Berdasarkan basis konstitusi dasar pasal 33 UUD 1945, maka pengelolaan suatu kawasan harus berdasarkan asas gotong royong, serta Negara sebagai kontrol dengan menerapkan nilai-nilai perlindungan sesuai dengan kearifan lokal. Jika ditilik pada masa orde baru, fakta pengelolaan hutan mengalami transformasi yang cukup radikal dengan mementingkan hak pemodal daripada kepentingan masyarakat.

Hak Guna Usaha (HGU) maupun Hutan Tanaman Industri (HTI), merupakan bukti jika era orde baru lebih mementingkan pemodal, dan parahnya sekarang konsep-konsep demikian kembali dijalankan. Jelas sudah amanah konstitusi sangat jauh dari harapan.

Mengacu pada perspektif islam. Seharusnya pengelolaan hutan harus didudukan dengan memegang prinsip kemaslahatan umat dan kelestarian lingkungan. Menurut jurnal dari Abu Rokhmad yang berjudul Studi Tentang Konflik Tanah Hutan Negara dan Resolusinya dalam Perspektif Fiqh. Menuturkan Kriteria maslahah ammah yang dirumuskan Wahbah al-Zuhaili. Hutan dan pengelolaannya harus bermanfaat yang dapat dinikmati oleh seluruh sebagian besar masyarakat.

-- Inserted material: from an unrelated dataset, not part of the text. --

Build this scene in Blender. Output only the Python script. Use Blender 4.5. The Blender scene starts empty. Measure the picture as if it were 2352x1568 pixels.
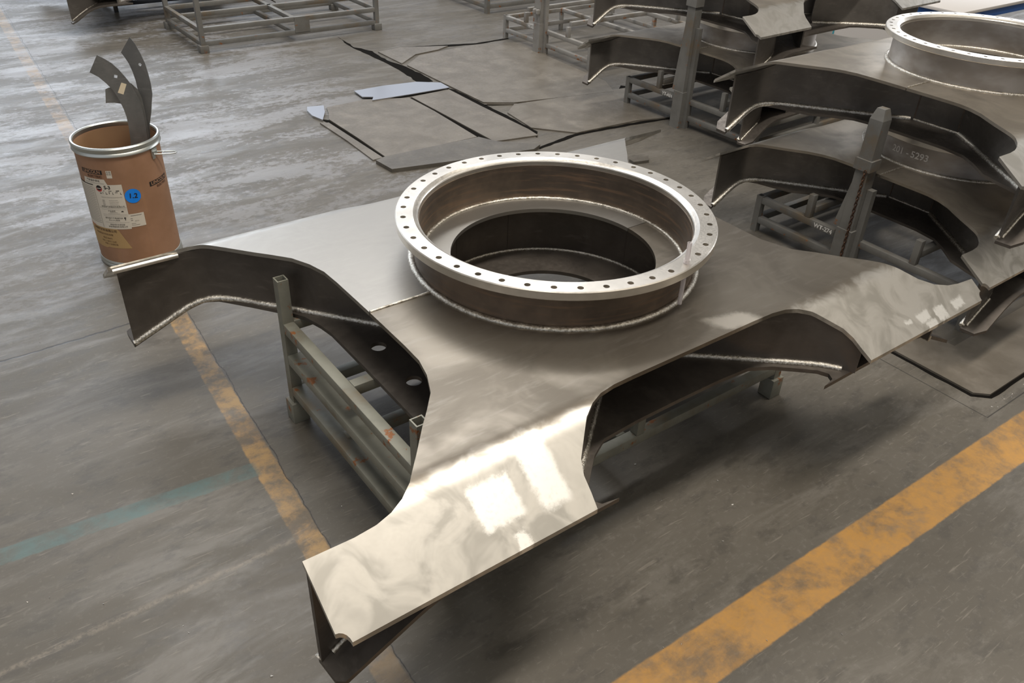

Selanjutnya pengelolaan harus sesuai dengan tujuan syariah, sebagaimana yang terhimpun dalam alkulliyyat al-khamsah, sesuai dengan pasal 33 UUD 1945, yang diimplementasikan dalam UU No. 41 tahun 1999 tentang Kehutanan. Dengan argumentasi, semua hutan di dalam wilayah Republik Indonesia termasuk kekayaan alam yang terkandung di dalamnya dikuasai oleh Negara untuk sebesar-besar kemakmuran rakyat.

Manfaat dari pengelolaan hutan yang dimaksud harus benar-benar dirasakan manfaatnya oleh umat, bukan hanya sebatas klaim sepihak saja atau wahmi (perkiraan) tanpa dasar. Persoalan hutan baik pengelolaan harus mencakup keadilan yang bersifat sosial-ekologis, berdasar dari al-Quran, Hadits dan Ushul Fiqh. Pada intinya tata kelola hutan tidak boleh berkontradiksi dengan kepentingan umum sesungguhnya, yaitu masyarakat sekitar hutan.